While the Turkish attacks could be heard in the early morning, the sounds of fighting had reportedly subsided by mid-morning.

“As of now, the 120-hour period is on. In this 120-hour period, the terrorist organization, the YPG, will leave the area we identified as a safe zone,” Erdogan said in a Friday statement.

Erdogan’s proposed safe zone includes a 32 km (20 mile) wide and 440 km (273 mile) long swath of land through northern Syria.

The agreement between Pence and Erdogan is meant to permit Kurdish fighters targeted by Turkey the chance to leave the Turkish zone of control after which a permanent ceasefire would be enacted and the U.S. would, in turn, end economic sanctions against Turkey.

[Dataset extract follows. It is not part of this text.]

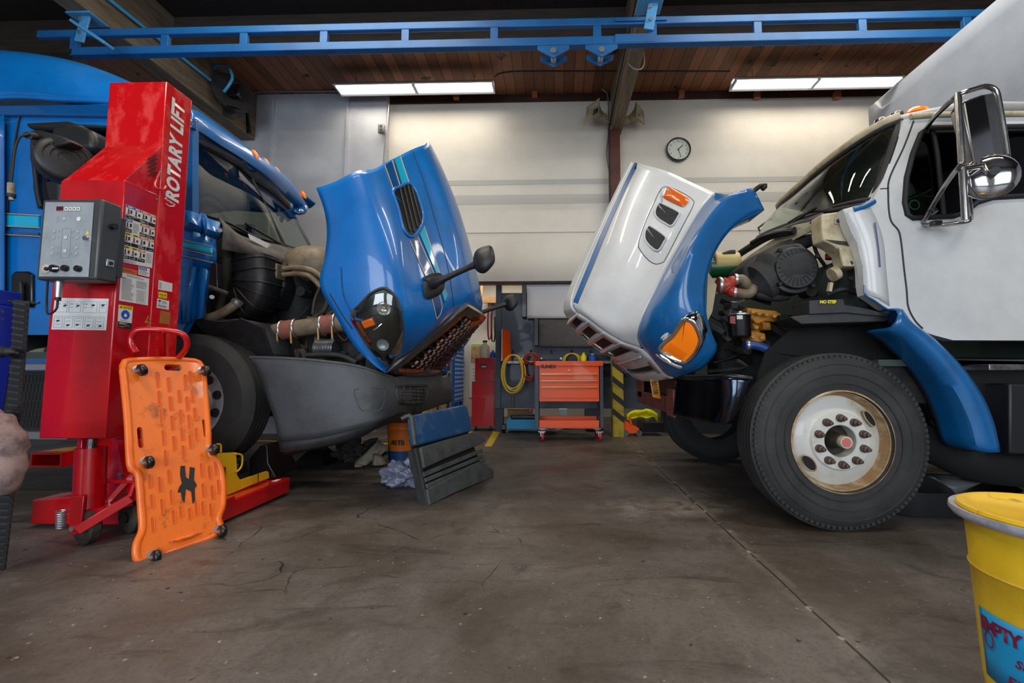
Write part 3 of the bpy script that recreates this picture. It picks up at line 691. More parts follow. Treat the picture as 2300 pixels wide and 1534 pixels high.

“Our team is already working with YPG personnel in the safe zone for an orderly withdrawal outside the 20-mile mark and we’re going to go forward together to bring peace and security to this region, I’m very confident of that,” Pence said in his initial announcement of the ceasefire.

James Jeffrey, the U.S. special envoy for Syria, separately warned that the ceasefire agreement only applied to a portion of the overall Turkish safe zone.

Kurdish officials said the agreement only applies to a 120 km (74.5 mile) stretch between two border cities – Ras al-Ayn and Tal Abyad – where the bulk of the fighting between Turkey and the Kurdish fighters has been ongoing.

Jeffrey said Turkey is also negotiating with the Damascus and Moscow governments over control of areas not covered by the agreement between Ankara and Washington.

“We have a very convoluted situation now with Russian, Syrian army, Turkish, American, SDF and some Daesh (ISIS) elements all floating around in a very wild way,” Jeffrey said.

The recent Turkish offensive has raised the prospect of captured ISIS fighters escaping from Kurdish captivity amid the potential Kurdish displacement.